Look, Paizo had a lot of credibility and name recognition. They had one shot at getting it right.

They went for a design that actively scares away 5E gamers. And PF1 gamers. Yeah, that's smart within scare quotes alright.
 

But individual rolls fail in both games. Yet heroes win challenges and combats 99% of the time in both games. Go figure.
That is not my experience with 4E. In 4E, you spend your expensive reagents, spend your healing surge, and then you have a 30% chance of the door remaining closed. Even if I thought it was worth starving a village in order to make the attempts, after a hundred tries on a hundred doors, the heroes would inevitably fail to overcome 30% of those challenges.
 

But theirs isn't the kind of crunch I wanted.
Thing is, theirs is the kind of crunch gamers already rejected back in 4E.

What I can't figure out is who at Paizo thought that would be a good idea? The only logical answer I can come up with is "4E people hired by Paizo".

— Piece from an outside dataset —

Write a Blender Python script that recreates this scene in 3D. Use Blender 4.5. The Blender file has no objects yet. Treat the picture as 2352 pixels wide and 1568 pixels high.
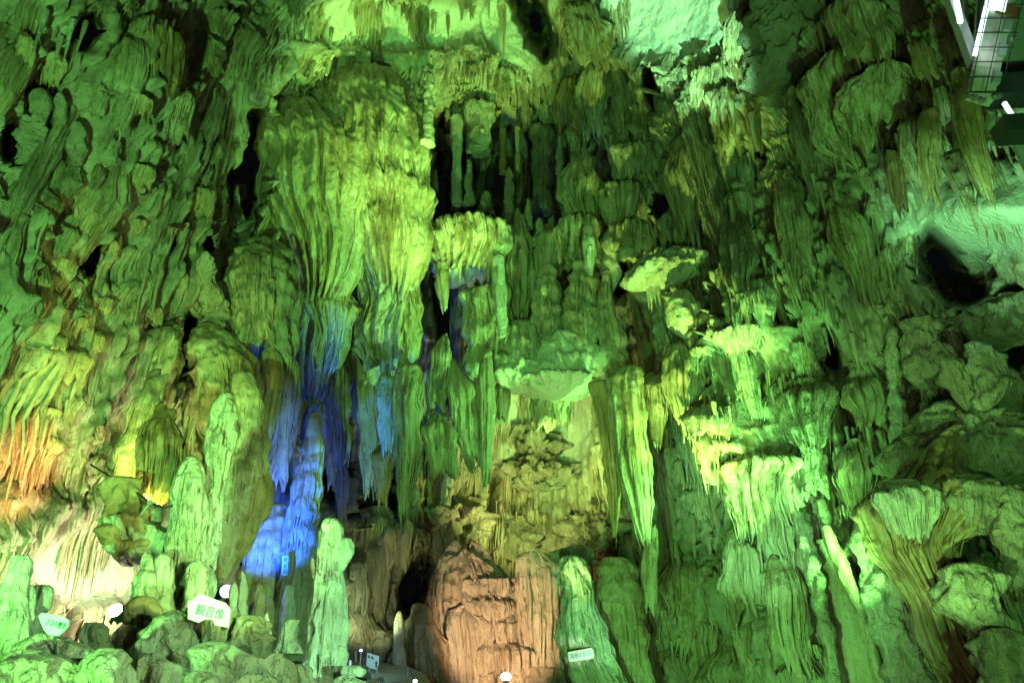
import bpy, math, random
import numpy as np
from mathutils import Vector
from mathutils.bvhtree import BVHTree

SC = bpy.context.scene
COL = SC.collection
R = math.radians
# ------------------------------------------------------------------ camera
CAM_Z, PITCH, HFOV = 1.6, R(25.0), R(65.0)
cam_data = bpy.data.cameras.new('camera'); cam_data.angle = HFOV; cam_data.sensor_fit = 'HORIZONTAL'
cam_data.clip_start = 0.05; cam_data.clip_end = 500
cam = bpy.data.objects.new('camera', cam_data); COL.objects.link(cam)
cam.location = (0, 0, CAM_Z); cam.rotation_euler = (math.pi/2 + PITCH, 0, 0)
SC.camera = cam
# ------------------------------------------------------------------ world: closed cave, next to no ambient light
world = bpy.data.worlds.new('World'); SC.world = world; world.use_nodes = True
bg = world.node_tree.nodes['Background']
bg.inputs[0].default_value = (0.55, 0.6, 0.75, 1); bg.inputs[1].default_value = 0.0035
SC.view_settings.view_transform = 'Standard'; SC.view_settings.look = 'None'
SC.view_settings.exposure = 0.0; SC.view_settings.gamma = 1.0
SC.cycles.use_denoising = True; SC.cycles.denoising_prefilter = 'NONE'; SC.cycles.use_adaptive_sampling = True; SC.cycles.adaptive_threshold = .03
SC.cycles.max_bounces = 3; SC.cycles.diffuse_bounces = 2
SC.cycles.sample_clamp_indirect = 4.0

# ------------------------------------------------------------------ lamps of the show-cave lighting
F_PX = 1176.0/math.tan(HFOV/2)          # the photo is measured on a 2352 x 1568 sheet
CP, SP = math.cos(PITCH), math.sin(PITCH)
def ray(px, py):
    x = (px-1176)/F_PX; v = (784-py)/F_PX
    return np.array([x, CP - v*SP, SP + v*CP])
def at(px, py, Y):
    d = ray(px, py); return np.array([0, 0, CAM_Z]) + d*(Y/d[1])
def spot(name, loc, target, color, power, cone=60, size=0.25, blend=0.6):
    l = bpy.data.lights.new(name, 'SPOT'); l.color = color; l.energy = power
    l.spot_size = R(cone); l.spot_blend = blend; l.shadow_soft_size = size
    o = bpy.data.objects.new(name, l); COL.objects.link(o); o.location = loc
    o.rotation_euler = (Vector(target)-Vector(loc)).to_track_quat('-Z', 'Y').to_euler()
    return o
BLUE = (0.015, 0.1, 1.0); WARM = (1.0, 0.55, 0.2); WHITE = (1.0, 0.9, 0.6)
GR = (0.23, 1.0, 0.2); LIME = (0.38, 1.0, 0.1); MINT = (0.32, 1.0, 0.42); YEL = (0.56, 1.0, 0.14); OLIVE = (0.8, 1.0, 0.45)
# dim general floods from the visitors' floor
spot('flood_left', (-3.6, 1.5, 0.6), at(250, 600, 12), GR, 6400, 80, .15)
spot('flood_left_up', (-3.4, 8.4, 1.5), at(330, 300, 13), GR, 1000, 80, .2)
spot('flood_middle', (7.2, 13, 1.6), at(1050, 480, 20), GR, 8800, 52, .15)
spot('flood_right', (4, 1, 0.4), at(2000, 600, 14), GR, 2200, 75, .15)
spot('flood_right_low', (0.5, 9, 1.1), at(1650, 1300, 16), GR, 2600, 60, .15)
spot('front_fill', (0.5, 1, 0.5), at(1176, 800, 20), OLIVE, 480, 95, .3)  # added fill for the faint ambient tone; no such lamp stands here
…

But that only begs the question who at Paizo thought hiring people from the failed edition was a good idea?

So I'm going in circles here...
 


You're turning their inability to learn from success from flaw to virtue.
That depends on your definition of success. I certainly wouldn't consider 5E to be successful, as a game. As a marketing exercise, perhaps.

If I was Paizo, and my goal was to make a good game, I wouldn't use 5E as a starting point, that's for certain. Third Edition, at least, was salvageable. Fourth Edition had some good ideas in it, which were worth re-examining.

I think it's pretty unlikely that they were actually trying to de-throne 5E, and any attempt at that would have surely fallen short. By rejecting 5E, they at least have a shot of succeeding at whatever they want to be.
 

And it seems PF2 is doing as well as can be expected in an environment where D&D dominates. I don't think Paizo has any illusions about reclaiming the spot they held during the era when 4e was cancelled.
 


And it seems PF2 is doing as well as can be expected in an environment where D&D dominates. I don't think Paizo has any illusions about reclaiming the spot they held during the era when 4e was cancelled.

As well as can be expected? I don’t know hardly anyone that’s said omg they got it right or even a this game is great. I’m not saying it’s a bad game. Just not much stands out about it IMO.